→ PROBLEM STATEMENT
Keep only those lines of the records that include the string "Blender".

→ MATERIAL

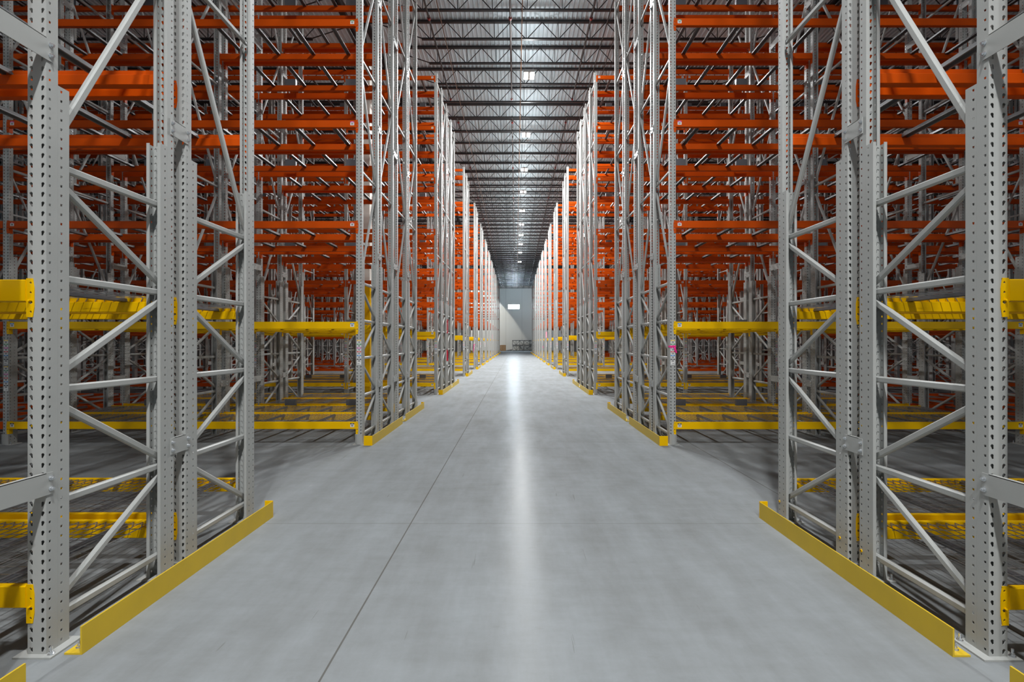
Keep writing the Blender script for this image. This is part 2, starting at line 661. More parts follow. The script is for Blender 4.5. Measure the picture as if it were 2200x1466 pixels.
def make_frame(b, s, r, u, detailed):
    rows = rows_of(b)
    y = ORIG[b] + rows[r] + SIDE_DY[s]
    x = upx(s, u)
    mirrored = r % 2 == 1
    n = len(rows)
    gap = rows[r + 1] - rows[r] - D if r + 1 < n else None
    lab = f'grey upright frame, {row_word(b, r)} row of {ORD[b]} {SX[s]} rack block, {place_word(u)}'
    grp = 'upright frames of the pallet racks'
    front_deflect = r == 0 and b > 0
    rear_deflect = r == n - 1
    if detailed:
        root = bpy.data.objects.new('upright_frame', None)
        root.empty_display_size = 0.2
        root.location = (x, y, 0)
        COL.objects.link(root)
        link('post', post_main(), root)
        link('post', post_main(), root, (0, D, 0), PI)
        link('reinforcing_post', post_back(), root, (0, PD + 0.0005, 0))
        link('reinforcing_post', post_back(), root, (0, D - PD - 0.0005, 0), PI)
        for y0, z0, y1, z1 in brace_list():
            key = ('brace', round(y1 - y0, 3), round(z1 - z0, 3))
            me = cached(key, lambda: brace_mb(y1 - y0, z1 - z0).mesh('brace'))
            if mirrored:
                o = link('brace', me, root, (0, D - y0, z0), PI)
            else:
                o = link('brace', me, root, (0, y0, z0))
        for yy, rz in ((0, 0), (D, PI)):
            p = link('base_plate', cached('base', lambda: base_mb().mesh('base_plate')), root, (0, yy, 0), rz)
            if b < 2:
                for ax, ay in ((0.075, 0.0), (-0.075, 0.145)):
                    link('anchor_bolt', cached('anchor', lambda: anchor_mb().mesh('anchor_bolt')), p, (ax, ay, 0.010))
    else:
        # a half turn of the whole frame swaps the lean of the braces; posts are symmetric
        me = cached(('frame_full', front_deflect and u == 0), lambda: frame_full_mb(front_deflect and u == 0).mesh('upright_frame'))
        if mirrored:
            root = link('upright_frame', me, None, (x, y + D, 0), PI)
        else:
            root = link('upright_frame', me, None, (x, y, 0))
    tag(root, lab, FRAME_CAT, grp)
    inv = (not detailed) and mirrored

    def child(name, me, loc, rz=0.0):
        if inv:
            return link(name, me, root, (-loc[0], D - loc[1], loc[2]), rz + PI)
        return link(name, me, root, loc, rz)
    if gap and b < 6:
        me = cached(('spacer', round(gap, 3), s), lambda: spacer_mb(gap, s).mesh('row_spacer'))
        for z in SPACER_Z:
            child('row_spacer', me, (0, D, z))
    if detailed and front_deflect:
        child('post_deflector', cached('defl', lambda: deflector_mb().mesh('post_deflector')), (0, 0, 0))
    if detailed and rear_deflect and u == 0 and b > 0:
        child('post_deflector', cached('defl', lambda: deflector_mb().mesh('post_deflector')), (0, D, 0), PI)
    if b == 0 and s == 1 and u == 0:
        for yy in ((D - 0.021,) if r == 1 else ((D - 0.021, 0.091) if r == 3 else (D - 0.021,))):
            child('yellow_plug', cached('plug', lambda: plug_mb().mesh('yellow_plug')), (-PW / 2, yy, 0.162))
    if r == 0 and b > 0 and b < 7 and u < 3:
        nn = 1 if u == 0 else 2
        o = child('label_strip', cached(('strip', nn, s), lambda: strip_mb(nn, s).mesh('label_strip')), (0, 0, 0))
        o['label'] = 'strip of coloured bar code stickers'
    return root


# ---------------------------------------------------------------- step beams
BH, BT = 0.115, 0.064        # beam height and thickness


def beam_body_mb(m):
    b = MB()
    h = CLEAR / 2 - 0.0035
    y0 = -0.010
    prof = [(y0, -BH), (y0 + BT, -BH), (y0 + BT, -0.041), (y0 + 0.040, -0.041), (y0 + 0.040, 0.0), (y0, 0.0)]
    c = 0.004
    prof = [(y0 + c, -BH), (y0 + BT - c, -BH), (y0 + BT, -BH + c), (y0 + BT, -0.041 - c), (y0 + BT - c, -0.041), (y0 + 0.040, -0.041),
            (y0 + 0.040, -c), (y0 + 0.040 - c, 0), (y0 + c, 0), (y0, -c), (y0, -BH + c)]
    b.prism(prof, 0, -h, h, m)
    return b


def connector_mb(m, e, fine):
    """L-shaped end connector hooked on the post, e = -1 or 1 for which end"""
    b = MB()
    x = e * CLEAR / 2
    t = 0.0030
    a0, a1 = sorted((x - e * 0.0005, x - e * (0.0005 + t)))
    b.box(a0, a1, -0.0045, 0.058, -0.197, 0.007, m)
    c0, c1 = sorted((x - e * 0.003, x + e * 0.038))
    if not fine:
        b.box(c0, c1, -0.0050, -0.0008, -0.197, 0.007, m)
        return b
    # front plate with its four punched holes and the locking pin, corners cut
    y0, y1 = -0.0050, -0.0008
    xc = x + e * 0.020
    k = 0.008
    zs = [-0.197, -0.146, -0.095, -0.044, 0.007]
    hs = []
    for i in range(4):
        za, zb = zs[i], zs[i + 1]
        zc = (za + zb) / 2 + 0.002
        r = 0.0065 if i != 1 else 0.011
        hole = [(xc + r, zc), (xc, zc + r * 1.25), (xc - r, zc), (xc, zc - r * 1.25)]
        quad = [(c0, za), (c1, za), (c1, zb), (c0, zb)]
        if i == 0:
            quad[1 if e > 0 else 0] = ((c1 - k) if e > 0 else (c0 + k), za)
        if i == 3:
            quad[2 if e > 0 else 3] = ((c1 - k) if e > 0 else (c0 + k), zb)
        # four trapezoids round the hole, front and back, plus the rim
        H = [hole[2], hole[3], hole[0], hole[1]]
        # H order: left, bottom, right, top ; corners: bl, br, tr, tl
        L, B_, R, T = H
        bl, br, tr, tl = quad
        polys = [(bl, B_, L), (bl, br, B_), (br, R, B_), (br, tr, R), (tr, T, R), (tr, tl, T), (tl, L, T), (tl, bl, L)]
        for yy in (y0, y1):
            for pl in polys:
                b.add([(px, yy, pz) for px, pz in pl], [(0, 1, 2)], m)
        ring = [L, B_, R, T]
        for q in range(4):
            p1, p2 = ring[q], ring[(q + 1) % 4]
            b.add([(p1[0], y0, p1[1]), (p2[0], y0, p2[1]), (p2[0], y1, p2[1]), (p1[0], y1, p1[1])], [(0, 1, 2, 3)], m)
        for p1, p2 in ((bl, tl), (br, tr)):
            b.add([(p1[0], y0, p1[1]), (p2[0], y0, p2[1]), (p2[0], y1, p2[1]), (p1[0], y1, p1[1])], [(0, 1, 2, 3)], m)
    for zz in (-0.197, 0.007):
        b.add([(c0 + 0.004, y0, zz), (c1 - 0.008, y0, zz), (c1 - 0.008, y1, zz), (c0 + 0.004, y1, zz)], [(0, 1, 2, 3)], m)
    b.rod((xc - e * 0.004, y0 - 0.008, -0.108), (xc - e * 0.004, y1, -0.112), 0.006, m, 8)
    return b


def beam_label_mb(lv, e):
    b = MB()
    x = e * (CLEAR / 2 - 0.058)
    label_face(b, x - 0.031, x + 0.031, -0.082, -0.020, -0.0102, LABC[lv])
    return b


def beam_all_mb(m, lv):
    b = MB()
    b.join(beam_body_mb(m))
    for e in (-1, 1):
        b.join(connector_mb(m, e, False))
        if lv is not None:
            b.join(beam_label_mb(lv, e))
    return b


def beam_low_mb(m):
    b = MB()
    h = CLEAR / 2 - 0.002
    b.prism([(-0.010, -BH), (-0.010 + BT, -BH), (-0.010 + BT, -0.0415), (0.030, -0.0415), (0.030, 0), (-0.010, 0)], 0, -h, h, m)
    return b


def beam_keys():
    out = []
    for b in range(NB):
        n = len(rows_of(b))
        for s in (-1, 1):
            for r in range(n):
                if b == 0 and r < 2:
                    continue
                for k in range(NUP[b] - 1):
                    for lv in range(7):
                        for face in (0, 1):
                            out.append((b, s, r, k, lv, face))
    return out


def beam_pose(key):
    b, s, r, k, lv, face = key
    y = ORIG[b] + rows_of(b)[r] + SIDE_DY[s] + (D if face else 0)
    return (bayx(s, k), y, LEV[lv]), (PI if face else 0.0)


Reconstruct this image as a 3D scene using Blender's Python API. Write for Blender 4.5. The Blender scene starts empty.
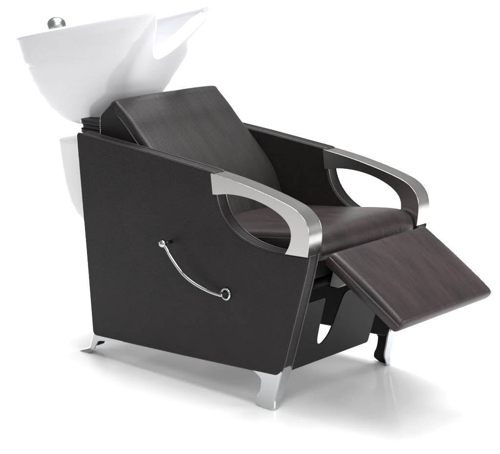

→ PROBLEM SOLUTION
Keep writing the Blender script for this image. This is part 2, starting at line 661. More parts follow. The script is for Blender 4.5. Measure the picture as if it were 2200x1466 pixels.
Reconstruct this image as a 3D scene using Blender's Python API. Write for Blender 4.5. The Blender scene starts empty.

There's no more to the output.